| GIVEN TASK |
Everything from the first line of the data below through the line that contains "from mathutils import Vector, Matrix" should be written out exactly, please, and nothing more; the pictures stay out.

| SOURCE DATA |
►

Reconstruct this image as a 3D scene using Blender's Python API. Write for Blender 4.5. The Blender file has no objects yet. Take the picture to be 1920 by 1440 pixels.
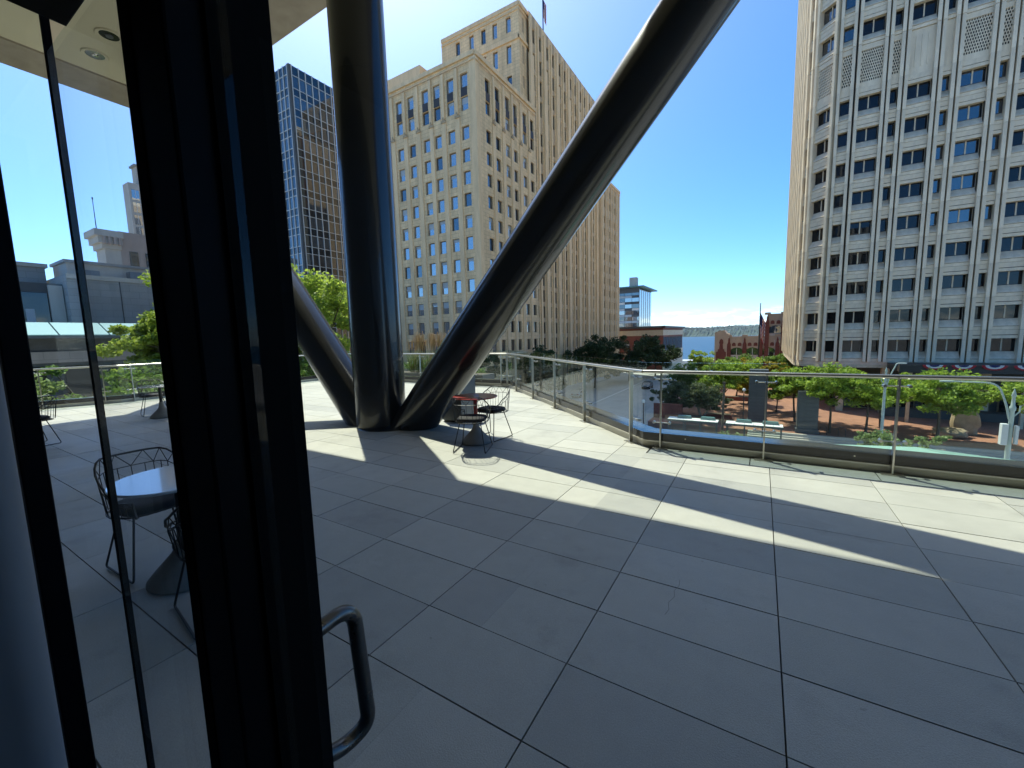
import bpy, math, random
import numpy as np
from math import sin, cos, pi, radians, atan2, hypot
from mathutils import Vector, Matrix

# ------------------------------------------------------------------ camera, sky, sun, exposure
SC = bpy.context.scene
COL = SC.collection
EYE = 1.63
PITCH, ROLL, YAW = radians(6.552), radians(-1.496), radians(31.363)
cam_d = bpy.data.cameras.new('camera')
cam_d.sensor_width = 36.0
cam_d.lens = 36.0 * 766.0 / 1920.0
cam_d.clip_start = 0.02
cam_d.clip_end = 30000
cam = bpy.data.objects.new('camera', cam_d)
COL.objects.link(cam)
_f = Vector((0, cos(PITCH), -sin(PITCH))); _u = Vector((0, sin(PITCH), cos(PITCH))); _r = Vector((1, 0, 0))
_right = cos(ROLL) * _r + sin(ROLL) * _u
_up = -sin(ROLL) * _r + cos(ROLL) * _u
_m = Matrix((_right, _up, -_f)).transposed()
_m = Matrix.Rotation(YAW, 3, 'Z') @ _m
cam.matrix_world = Matrix.Translation((0, 0, EYE)) @ _m.to_4x4()
SC.camera = cam

KX, KY = 0.472, -0.335                       # shadow shift per metre of height
SUN_TO = Vector((-KX, -KY, 1.0)).normalized()
SUN_EL = math.asin(SUN_TO.z)
SUN_AZ = atan2(SUN_TO.x, SUN_TO.y)           # clockwise from +Y

W = bpy.data.worlds.new('World'); SC.world = W; W.use_nodes = True
nt = W.node_tree; nt.nodes.clear()
o = nt.nodes.new('ShaderNodeOutputWorld'); bg = nt.nodes.new('ShaderNodeBackground')
sky = nt.nodes.new('ShaderNodeTexSky'); sky.sky_type = 'NISHITA'; sky.sun_disc = False
sky.sun_elevation = SUN_EL; sky.sun_rotation = SUN_AZ
sky.air_density = 0.5; sky.dust_density = 1.05; sky.ozone_density = 5.2; sky.altitude = 20
bg.inputs['Strength'].default_value = 0.15
hs = nt.nodes.new('ShaderNodeHueSaturation'); hs.inputs['Saturation'].default_value = 1.26; nt.links.new(sky.outputs[0], hs.inputs['Color'])
# low fair-weather clouds all round the horizon
tc = nt.nodes.new('ShaderNodeTexCoord')
sep = nt.nodes.new('ShaderNodeSeparateXYZ'); nt.links.new(tc.outputs['Generated'], sep.inputs[0])
mp = nt.nodes.new('ShaderNodeMapping'); mp.inputs['Scale'].default_value = (26, 26, 95)
nt.links.new(tc.outputs['Generated'], mp.inputs[0])
nz = nt.nodes.new('ShaderNodeTexNoise'); nz.inputs['Scale'].default_value = 1.0; nz.inputs['Detail'].default_value = 5
nz.inputs['Roughness'].default_value = .58
nt.links.new(mp.outputs[0], nz.inputs[0])
r1 = nt.nodes.new('ShaderNodeMapRange'); r1.inputs[1].default_value = .5; r1.inputs[2].default_value = .62
nt.links.new(nz.outputs[0], r1.inputs[0])
r2 = nt.nodes.new('ShaderNodeMapRange'); r2.inputs[1].default_value = .052; r2.inputs[2].default_value = .012
nt.links.new(sep.outputs['Z'], r2.inputs[0])
mu = nt.nodes.new('ShaderNodeMath'); mu.operation = 'MULTIPLY'
nt.links.new(r1.outputs[0], mu.inputs[0]); nt.links.new(r2.outputs[0], mu.inputs[1])
mu2 = nt.nodes.new('ShaderNodeMath'); mu2.operation = 'MULTIPLY'; mu2.inputs[1].default_value = .75
nt.links.new(mu.outputs[0], mu2.inputs[0])
mx = nt.nodes.new('ShaderNodeMixRGB'); mx.inputs[2].default_value = (7.2, 7.3, 7.3, 1)
nt.links.new(mu2.outputs[0], mx.inputs[0]); nt.links.new(hs.outputs[0], mx.inputs[1])
nt.links.new(mx.outputs[0], bg.inputs['Color']); nt.links.new(bg.outputs[0], o.inputs['Surface'])

sun_d = bpy.data.lights.new('sun', 'SUN'); sun_d.energy = 2.5; sun_d.angle = radians(0.53); sun_d.color = (1, .94, .81)
sun = bpy.data.objects.new('sun', sun_d); COL.objects.link(sun)
sun.rotation_euler = SUN_TO.to_track_quat('Z', 'Y').to_euler()
sun.location = SUN_TO * 200
SC.view_settings.view_transform = 'Standard'; SC.view_settings.look = 'None'
SC.view_settings.exposure = 1.43; SC.view_settings.gamma = 1.0
SC.render.engine = 'CYCLES'
SC.cycles.max_bounces = 6; SC.cycles.transparent_max_bounces = 24
SC.cycles.diffuse_bounces = 3; SC.cycles.glossy_bounces = 3; SC.cycles.transmission_bounces = 4
SC.cycles.caustics_reflective = False; SC.cycles.caustics_refractive = False
SC.cycles.sample_clamp_indirect = 6.0

rng = random.Random(7)
HAZE = 0.22e-4

# ------------------------------------------------------------------ helpers
def lk(o_, parent=None):
    COL.objects.link(o_)
    if parent is not None: o_.parent = parent
    return o_
def tag(o_, label=None, cat=None, group=None, kind=None):
    if label: o_['label'] = label
    if cat: o_['category'] = cat
    if group: o_['group'] = group
    if kind: o_['kind'] = kind
    return o_
def thing(name, label, cat, loc=(0, 0, 0), rz=0.0, group=None):
    e = bpy.data.objects.new(name, None); e.empty_display_size = .3
    e.location = loc; e.rotation_euler = (0, 0, rz); lk(e)
    return tag(e, label, cat, group)
def copy_tree(o_, parent=None):
    c = o_.copy(); COL.objects.link(c); c.parent = parent
    for ch in o_.children: copy_tree(ch, c)
    return c

class MB:
    """collects polygons of ONE piece"""
    def __init__(s): s.v = []; s.f = []; s.m = []
    def poly(s, pts, m=0):
        b = len(s.v); s.v += [tuple(p) for p in pts]; s.f.append(tuple(range(b, b + len(pts)))); s.m.append(m)
    def box(s, x0, x1, y0, y1, z0, z1, m=0, skip=''):
        b = len(s.v)
        s.v += [(x0, y0, z0), (x1, y0, z0), (x1, y1, z0), (x0, y1, z0), (x0, y0, z1), (x1, y0, z1), (x1, y1, z1), (x0, y1, z1)]
        F = {'d': (0, 3, 2, 1), 'u': (4, 5, 6, 7), 'f': (0, 1, 5, 4), 'r': (1, 2, 6, 5), 'b': (2, 3, 7, 6), 'l': (3, 0, 4, 7)}
        for k, q in F.items():
            if k not in skip: s.f.append(tuple(b + i for i in q)); s.m.append(m)
        return s
    def prism(s, poly, z0, z1, m=0):
        n = len(poly); b = len(s.v)
        s.v += [(p[0], p[1], z0) for p in poly] + [(p[0], p[1], z1) for p in poly]
        s.f.append(tuple(b + i for i in reversed(range(n)))); s.m.append(m)
        s.f.append(tuple(b + n + i for i in range(n))); s.m.append(m)
        for i in range(n):
            j = (i + 1) % n
            s.f.append((b + i, b + j, b + n + j, b + n + i)); s.m.append(m)
        return s
    def xzprism(s, poly, y0, y1, m=0):
        n = len(poly); b = len(s.v)
        s.v += [(p[0], y0, p[1]) for p in poly] + [(p[0], y1, p[1]) for p in poly]
        s.f.append(tuple(b + i for i in range(n))); s.m.append(m)
        s.f.append(tuple(b + n + i for i in reversed(range(n)))); s.m.append(m)
        for i in range(n):
            j = (i + 1) % n
            s.f.append((b + j, b + i, b + n + i, b + n + j)); s.m.append(m)
        return s
    def tube(s, pts, r, n=8, m=0, closed=False, caps=True):
        pts = [Vector(p) for p in pts]; N = len(pts)
        rs = r if isinstance(r, (list, tuple)) else [r] * N
        T = []
        for i in range(N):
            a = pts[(i - 1) % N] if (closed or i > 0) else pts[i]
            c = pts[(i + 1) % N] if (closed or i < N - 1) else pts[i]
            T.append((c - a).normalized())
        ref = Vector((0, 0, 1)) if abs(T[0].z) < .9 else Vector((1, 0, 0))
        nrm = (ref - T[0] * ref.dot(T[0])).normalized()
        b = len(s.v)
        for i in range(N):
            nrm = (nrm - T[i] * nrm.dot(T[i]))
            nrm = nrm.normalized() if nrm.length > 1e-6 else T[i].orthogonal().normalized()
            bi = T[i].cross(nrm)
            for k in range(n):
                a = 2 * pi * k / n
                s.v.append(tuple(pts[i] + (nrm * cos(a) + bi * sin(a)) * rs[i]))
        for i in range(N if closed else N - 1):
            j = (i + 1) % N
            for k in range(n):
                l = (k + 1) % n
                s.f.append((b + i * n + k, b + i * n + l, b + j * n + l, b + j * n + k)); s.m.append(m)
        if caps and not closed:
            s.f.append(tuple(b + k for k in reversed(range(n)))); s.m.append(m)
            s.f.append(tuple(b + (N - 1) * n + k for k in range(n))); s.m.append(m)
        return s
    def lathe(s, prof, n=24, cx=0, cy=0, m=0):
        b = len(s.v)
        for (r, z) in prof:
            for k in range(n):
                a = 2 * pi * k / n; s.v.append((cx + r * cos(a), cy + r * sin(a), z))
        for i in range(len(prof) - 1):
            for k in range(n):
                l = (k + 1) % n
                s.f.append((b + i * n + k, b + i * n + l, b + (i + 1) * n + l, b + (i + 1) * n + k)); s.m.append(m)
        s.f.append(tuple(b + k for k in reversed(range(n)))); s.m.append(m)
        e = b + (len(prof) - 1) * n
        s.f.append(tuple(e + k for k in range(n))); s.m.append(m)
        return s
    def mesh(s, name, mats, smooth=None):
        me = bpy.data.meshes.new(name)
        me.from_pydata(s.v, [], s.f)
        for mt in (mats if isinstance(mats, (list, tuple)) else [mats]): me.materials.append(mt)
        if max(s.m, default=0) > 0: me.polygons.foreach_set('material_index', s.m)
        if smooth is not None:
            me.polygons.foreach_set('use_smooth', [True] * len(s.f))
            me.set_sharp_from_angle(angle=radians(smooth))
        me.update()
        return me
    def build(s, name, mats, parent=None, loc=(0, 0, 0), rz=0.0, smooth=None, bevel=0):
        ob = bpy.data.objects.new(name, s.mesh(name, mats, smooth))
        ob.location = loc; ob.rotation_euler = (0, 0, rz); lk(ob, parent)
        if bevel:
            bv = ob.modifiers.new('bevel', 'BEVEL'); bv.width = bevel; bv.segments = 2; bv.limit_method = 'ANGLE'
        return ob
def inst(name, me, parent, loc, rz=0.0):
    ob = bpy.data.objects.new(name, me); ob.location = loc; ob.rotation_euler = (0, 0, rz)
    return lk(ob, parent)
def structure(ob, label=None, cat=None): return tag(ob, label, cat, kind='structure')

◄

| EXERCISE SOLUTION |
Reconstruct this image as a 3D scene using Blender's Python API. Write for Blender 4.5. The Blender file has no objects yet. Take the picture to be 1920 by 1440 pixels.
import bpy, math, random
import numpy as np
from math import sin, cos, pi, radians, atan2, hypot
from mathutils import Vector, Matrix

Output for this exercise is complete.